___ Given material

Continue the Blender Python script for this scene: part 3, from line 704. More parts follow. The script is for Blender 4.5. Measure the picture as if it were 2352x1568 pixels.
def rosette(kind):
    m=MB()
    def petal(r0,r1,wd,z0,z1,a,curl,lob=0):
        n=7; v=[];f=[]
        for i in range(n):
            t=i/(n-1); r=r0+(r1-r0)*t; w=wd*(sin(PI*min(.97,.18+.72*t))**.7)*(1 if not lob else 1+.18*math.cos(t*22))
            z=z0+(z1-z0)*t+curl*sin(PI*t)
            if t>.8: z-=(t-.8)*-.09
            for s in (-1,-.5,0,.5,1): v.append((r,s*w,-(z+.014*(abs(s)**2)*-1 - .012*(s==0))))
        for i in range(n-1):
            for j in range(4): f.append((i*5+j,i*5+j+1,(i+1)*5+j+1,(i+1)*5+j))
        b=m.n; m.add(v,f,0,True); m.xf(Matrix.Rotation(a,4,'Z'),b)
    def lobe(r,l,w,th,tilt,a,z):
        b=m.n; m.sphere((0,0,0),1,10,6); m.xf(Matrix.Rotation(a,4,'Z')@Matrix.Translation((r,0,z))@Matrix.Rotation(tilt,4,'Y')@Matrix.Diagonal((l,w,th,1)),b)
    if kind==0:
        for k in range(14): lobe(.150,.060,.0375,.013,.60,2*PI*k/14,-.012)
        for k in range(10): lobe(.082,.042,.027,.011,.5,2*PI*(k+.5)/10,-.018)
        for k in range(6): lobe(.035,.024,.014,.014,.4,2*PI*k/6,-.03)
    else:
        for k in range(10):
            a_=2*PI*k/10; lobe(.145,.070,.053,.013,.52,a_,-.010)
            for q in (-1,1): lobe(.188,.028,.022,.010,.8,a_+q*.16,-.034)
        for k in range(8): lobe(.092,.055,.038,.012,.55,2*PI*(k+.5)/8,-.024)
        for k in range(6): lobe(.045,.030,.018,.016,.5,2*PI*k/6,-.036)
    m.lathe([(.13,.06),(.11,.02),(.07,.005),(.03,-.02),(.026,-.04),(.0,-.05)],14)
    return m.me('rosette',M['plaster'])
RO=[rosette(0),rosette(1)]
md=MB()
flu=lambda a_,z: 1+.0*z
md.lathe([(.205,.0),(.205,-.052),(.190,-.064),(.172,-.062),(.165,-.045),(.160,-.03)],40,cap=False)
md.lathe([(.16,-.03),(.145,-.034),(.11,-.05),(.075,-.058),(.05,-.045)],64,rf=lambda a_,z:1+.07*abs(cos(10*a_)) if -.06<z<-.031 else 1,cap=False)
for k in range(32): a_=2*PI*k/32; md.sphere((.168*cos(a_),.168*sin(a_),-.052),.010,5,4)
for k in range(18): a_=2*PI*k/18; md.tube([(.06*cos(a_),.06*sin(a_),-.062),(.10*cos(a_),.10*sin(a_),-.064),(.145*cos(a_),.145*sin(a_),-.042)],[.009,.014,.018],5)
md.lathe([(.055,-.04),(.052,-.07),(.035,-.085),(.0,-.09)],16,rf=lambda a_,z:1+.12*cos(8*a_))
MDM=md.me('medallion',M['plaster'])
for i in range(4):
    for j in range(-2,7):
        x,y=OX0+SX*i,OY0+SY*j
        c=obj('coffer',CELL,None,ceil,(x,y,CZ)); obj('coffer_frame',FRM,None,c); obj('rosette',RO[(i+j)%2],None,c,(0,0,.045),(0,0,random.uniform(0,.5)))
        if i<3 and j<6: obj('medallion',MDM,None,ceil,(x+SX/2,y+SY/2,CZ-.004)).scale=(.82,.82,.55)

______

▶ Exercise instructions: Return what is listed above, exactly and completely.

▶ Complete output:
Continue the Blender Python script for this scene: part 3, from line 704. More parts follow. The script is for Blender 4.5. Measure the picture as if it were 2352x1568 pixels.
def rosette(kind):
    m=MB()
    def petal(r0,r1,wd,z0,z1,a,curl,lob=0):
        n=7; v=[];f=[]
        for i in range(n):
            t=i/(n-1); r=r0+(r1-r0)*t; w=wd*(sin(PI*min(.97,.18+.72*t))**.7)*(1 if not lob else 1+.18*math.cos(t*22))
            z=z0+(z1-z0)*t+curl*sin(PI*t)
            if t>.8: z-=(t-.8)*-.09
            for s in (-1,-.5,0,.5,1): v.append((r,s*w,-(z+.014*(abs(s)**2)*-1 - .012*(s==0))))
        for i in range(n-1):
            for j in range(4): f.append((i*5+j,i*5+j+1,(i+1)*5+j+1,(i+1)*5+j))
        b=m.n; m.add(v,f,0,True); m.xf(Matrix.Rotation(a,4,'Z'),b)
    def lobe(r,l,w,th,tilt,a,z):
        b=m.n; m.sphere((0,0,0),1,10,6); m.xf(Matrix.Rotation(a,4,'Z')@Matrix.Translation((r,0,z))@Matrix.Rotation(tilt,4,'Y')@Matrix.Diagonal((l,w,th,1)),b)
    if kind==0:
        for k in range(14): lobe(.150,.060,.0375,.013,.60,2*PI*k/14,-.012)
        for k in range(10): lobe(.082,.042,.027,.011,.5,2*PI*(k+.5)/10,-.018)
        for k in range(6): lobe(.035,.024,.014,.014,.4,2*PI*k/6,-.03)
    else:
        for k in range(10):
            a_=2*PI*k/10; lobe(.145,.070,.053,.013,.52,a_,-.010)
            for q in (-1,1): lobe(.188,.028,.022,.010,.8,a_+q*.16,-.034)
        for k in range(8): lobe(.092,.055,.038,.012,.55,2*PI*(k+.5)/8,-.024)
        for k in range(6): lobe(.045,.030,.018,.016,.5,2*PI*k/6,-.036)
    m.lathe([(.13,.06),(.11,.02),(.07,.005),(.03,-.02),(.026,-.04),(.0,-.05)],14)
    return m.me('rosette',M['plaster'])
RO=[rosette(0),rosette(1)]
md=MB()
flu=lambda a_,z: 1+.0*z
md.lathe([(.205,.0),(.205,-.052),(.190,-.064),(.172,-.062),(.165,-.045),(.160,-.03)],40,cap=False)
md.lathe([(.16,-.03),(.145,-.034),(.11,-.05),(.075,-.058),(.05,-.045)],64,rf=lambda a_,z:1+.07*abs(cos(10*a_)) if -.06<z<-.031 else 1,cap=False)
for k in range(32): a_=2*PI*k/32; md.sphere((.168*cos(a_),.168*sin(a_),-.052),.010,5,4)
for k in range(18): a_=2*PI*k/18; md.tube([(.06*cos(a_),.06*sin(a_),-.062),(.10*cos(a_),.10*sin(a_),-.064),(.145*cos(a_),.145*sin(a_),-.042)],[.009,.014,.018],5)
md.lathe([(.055,-.04),(.052,-.07),(.035,-.085),(.0,-.09)],16,rf=lambda a_,z:1+.12*cos(8*a_))
MDM=md.me('medallion',M['plaster'])
for i in range(4):
    for j in range(-2,7):
        x,y=OX0+SX*i,OY0+SY*j
        c=obj('coffer',CELL,None,ceil,(x,y,CZ)); obj('coffer_frame',FRM,None,c); obj('rosette',RO[(i+j)%2],None,c,(0,0,.045),(0,0,random.uniform(0,.5)))
        if i<3 and j<6: obj('medallion',MDM,None,ceil,(x+SX/2,y+SY/2,CZ-.004)).scale=(.82,.82,.55)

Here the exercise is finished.